This point was made, yet again, in a Twitter conversion between @shamir_k (of Simple) @aden_76 (HSBC) @rshevlin (Aite Group) @jjegher (Celent) fallowing the recent New York Times article profiling Simple.
The exceptionally lovely Shamir Karkal, one of the founders of Simple, Tweeted: "Mainly electronic businesses like banking should be more susceptible to Amazon style disintermediation." (I'd provide the screen shot, but we're only allowed one pic per blog. Dirk*!!! *he loves it when I do that)

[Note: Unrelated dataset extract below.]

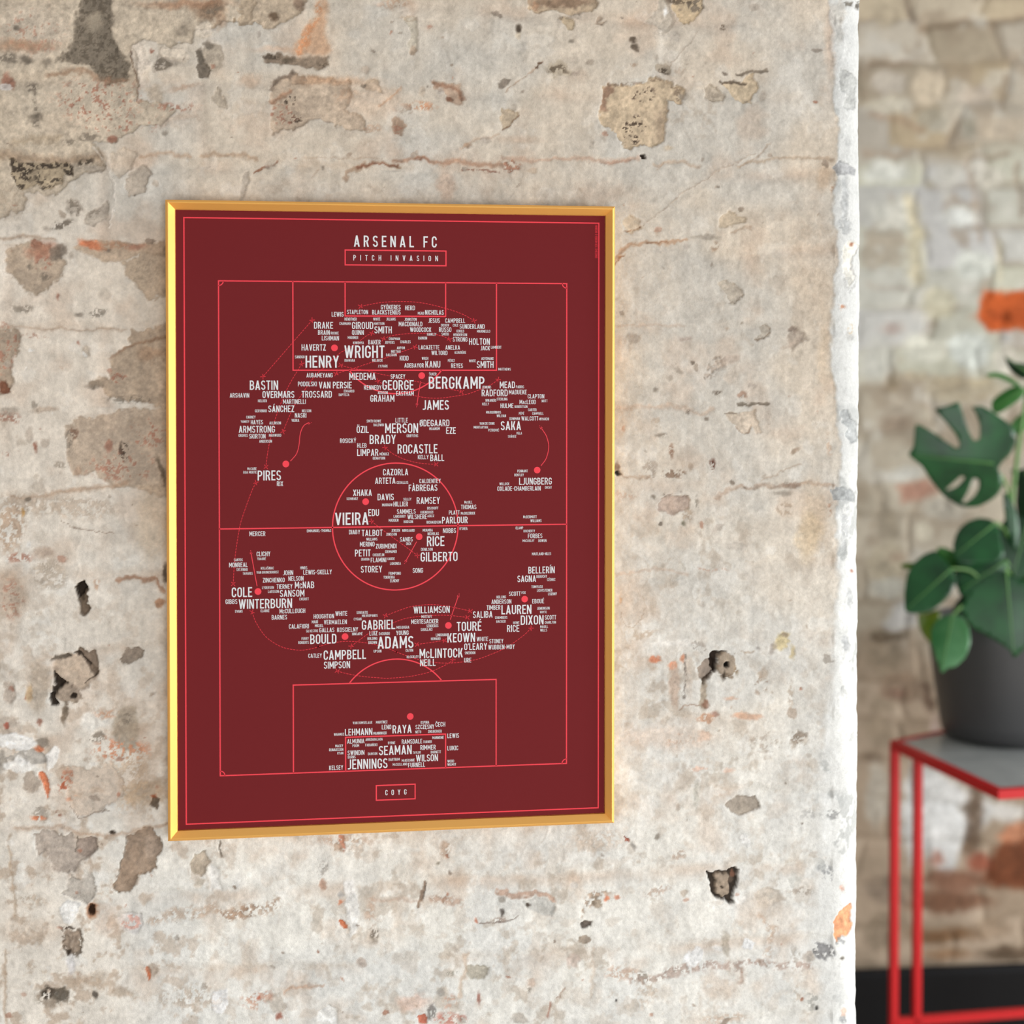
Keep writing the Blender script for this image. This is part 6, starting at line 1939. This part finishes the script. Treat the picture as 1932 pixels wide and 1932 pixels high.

Of course, Shamir is talking about kicking the great, hulking legacy banks off their greedy, monopolistic perch - not making five people unemployed in the North of England. But isn't that what disruption really is? If we, as a Western Capitalist society are in the midst of a digital consumer revolution, why can't we pick and choose which company deserves to be disrupted and which don't?
At the end of the day, it is not the banks' board of directors (or Jessops' C-Suite) that will suffer the effects of digital disruption - its people who work in the branches and those five smiling faces in a store window in Warrington. I'm no Occupy-style liberal, but I can't think of anything less 'hip, cool and trendy' than that.
As for whether the 'banks' are to blame for the latest swath of closures on Britain’s highs streets? Maybe, maybe not. Banks, through actions they mostly brought on themselves, are the most convenient 'evil bogeyman' in which to heap most of the blame. (We’re even hosting a special dinner debate looking at this topic next month! *plug)
However, if you are the founder of a cool, disruptive, start-up (and located in the Lancashire or Cheshire areas of England) take a look at the CVs of five people taped inside a 'soon-to-closed' shop window in Warrington.